Service is built into the UF Law experience

University of Florida law students made the most of a recent Saturday by participating in an ongoing community service volunteer effort that included a visit to a farm for retired horses to groom and check their health.

The program for all classes at UF Law is an extension of a community service day for first-year students that Dean Robert Jerry began when he came to the college a decade ago. First-year UF Law students engage in community service under the auspices of Introduction to Law School and the Profession. Between the two programs, UF Law students have performed 1,165 hours of community service. That figure does not include time spent volunteering by individual students and by law student organizations.

Jerry said community service is good for the community, good for the image of the law school, and also helps to build a community within the college of law itself.

“When students spend three hours together painting a Habitat for Humanity house, they get to know each other very well, very quickly,” Jerry said. “It creates friendships and bonding and helps create a sense of community within the college.”

The horse farm is among several locations that UF Law students perform community service. Others include the Children’s Home Society, the Alachua County Humane Society, and Habitat for Humanity.

The next community service day is set for November 16 when law students will team up to work on a house for the Alachua Habitat for Humanity.
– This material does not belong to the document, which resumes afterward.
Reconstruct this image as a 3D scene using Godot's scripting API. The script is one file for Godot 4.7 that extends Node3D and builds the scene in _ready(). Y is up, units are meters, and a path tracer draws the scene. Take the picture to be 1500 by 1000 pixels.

During a recent service day, nine UF Law students groomed the horses and donkeys of Mill Creek Farm for Retired Horses. It’s a weekly ritual to keep the retired service animals healthy and happy at the sprawling 335-acre farm. Students can sign up and log hours to earn a community service certificate.

Cara Fraser, a third-year law student, expressed hope that the more robust version of community service program that she is spearheading lives on at UF Law.

“One of the goals in our law school is to turn us into leaders in our community,” Fraser said. “Hopefully, this continues 20, 30 years, at least.”